The 1c magenta was part of a series of three definitive stamps issued in 1856 and was intended for use on local newspapers. The other two stamps, a 4c magenta and 4c blue, were intended for letter postage.
The issue came about through mischance. An anticipated delivery of stamps by ship did not arrive so the local postmaster, E.T.E. Dalton, authorised printers Joseph Baum and William Dallas, who were the publishers of the Official Gazette newspaper in Georgetown, to print an emergency issue of three stamps. Dalton gave some specifications about the design, but the printer chose to add a ship image of their own design to stamps. Dalton was not pleased with the end result, and as a safeguard against forgery ordered that all correspondence bearing the stamps be autographed by a post office clerk. This particular stamp was initialled E.D.W. by the clerk E.D. Wight.
Only one copy of the 1c stamp is known to exist. It is in used condition and has been cut in an octagonal shape. A signature, in accordance with Dalton's policy, can be seen on the left hand side, along with a heavy postmark.

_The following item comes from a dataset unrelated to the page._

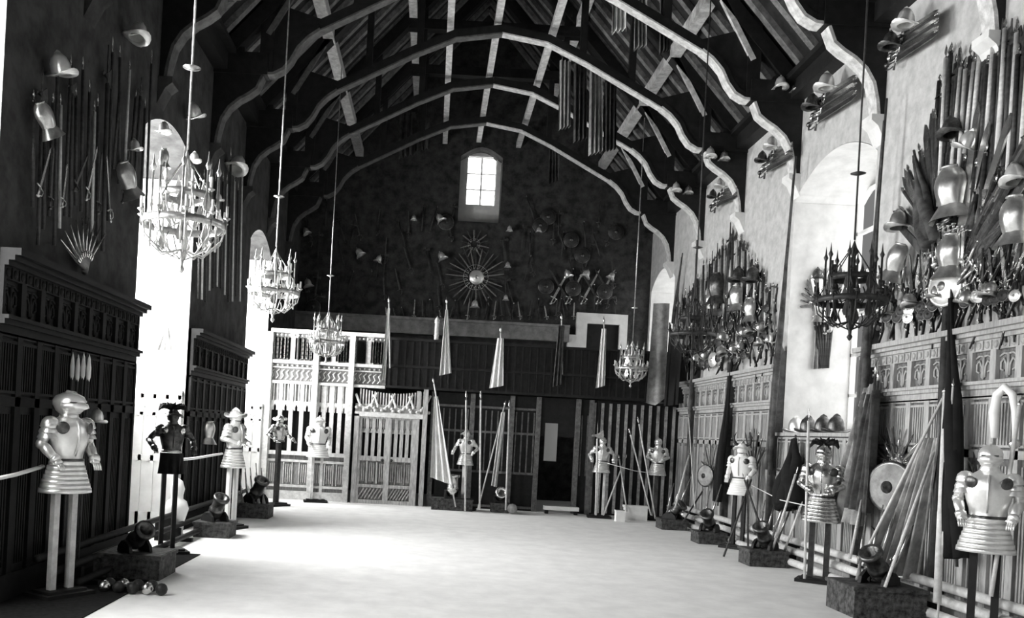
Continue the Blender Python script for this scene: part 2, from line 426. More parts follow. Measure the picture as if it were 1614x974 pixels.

It was discovered in 1873 by a 12-year-old Scottish schoolboy, Louis Vernon Vaughan, in the Guyanese county of Demerara (whose postmark the stamp bears), amongst his uncle's letters. There was no record of it in his stamp catalogue, so he sold it some weeks later for six shillings to a local collector, N.R. McKinnon. In 1878 McKinnon's collection was sold to a Liverpool stamp dealer, Thomas Ridpath, for £120. Shortly afterwards, the same year, Thomas Ridpath sold the 1c to Philipp von Ferrary for about £150. His massive stamp collection was willed to a Berlin museum but following Ferrary's death in 1917 the entire collection was taken by France as war reparations following the end of World War I.